住宅は建ててすぐに結果がでるものとはちがいます。
この地区だけで考えているとなかなか分かりずらいのですが、
ちょっと範囲を広げて地球規模で考えてみてください。
 中近東赤道直下のところは、ジリジリと照りつける陽射しを遮る
ことが優先されます。雨が降らないところは屋根は平らでもかまわないのです。
 北極に近いところでは分厚い氷で家をつくります。外気温から
身を守ることが生きることです。
 東南アジアの雨が多いところでは風通しを良くして高床式
で水から家財や身を守ります。

 このように住宅には地域性があり、東南アジアや中近東の
家を寒いところに持っていっても役にたたないのです。
 逆でもおなじことが言えるのです。

 しかし日本の気候は中間のあいまいな位置にいるため、北米や
北欧の住宅がたくさん輸入されたり工法をまねたりして
家が建てられています。
 問題なのはこれらの住宅が培われた土地柄、気候環境が
違うことです。

<気候環境は無視できない>
 北米西海岸から輸入されてくるものにツ-バイフォ-住宅
があります。
 これは壁面で重量を支える方式なのでこれを面工法といいます。
欠点は開口面積を大きくとれないこと。空気の流通があまリ
良くないことです。
このことは一週間や二週間では結果はでません。
問題は湿気があって気温が高い時期が6〜8月ごろ毎年繰り返されることです。
腐朽菌が活躍できるのは温度・水分・栄養源が揃うことです。

皆さんは洗濯物を干すとき雨でも風さえあれば外のほうが早く乾くのは
ご存知ですよね。
木造住宅もこれと同じことなのです。

屋久島の年間平均湿度は70%を超えます。
一方、東京・千葉などは45%位です。
数字からいえば屋久島のほうがカビて当然だと思いますが
密集していて風通しの悪い関東地区のほうが圧倒的にカビているのです。
考えにくいことですが逆なのがおもしろいところです。

このツーバイフォー工法は合板を使うため気密性を保つためには
すぐれています。
つまり暖かい空気を逃がさないという点では少し好都合な工法です。
密閉した箱を作るには都合が良い工法なのですが
開口面を大きくとって風通しをよくするには不向きなのです。
 木造住宅でも開口面の取り過ぎは良いことではありません。
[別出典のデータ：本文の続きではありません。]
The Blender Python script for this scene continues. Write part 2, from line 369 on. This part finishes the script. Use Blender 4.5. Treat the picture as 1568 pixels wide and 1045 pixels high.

なぜならば
今の木造建築というのは昔の方式とは組み方が違うからです。
 風通しが悪いというのはカビの発生しやすい日本では何年かしたら
大きな差になってきます。
でもすぐに結果が出るわけではないので売るほうでも黙っています。

<建て主さんの大きな誤解@>
良い大工さんは良い技術を持っています。
設計士さんはよいセンスを持っています。
しかしこの人たち」が良い家を造れるわけではないのです。
それは建て主さん一人ひとりの生活感が違うからです。
個々のライフスタイルをうまく引き出すのがプロなのですが、
建て主さんの方も自分たちの思いを上手に伝えていかなければ、
いいセンスといい技術力は生かされないのです。
良い業者だから良い家を建ててくれるはずだと思うのは間違いです。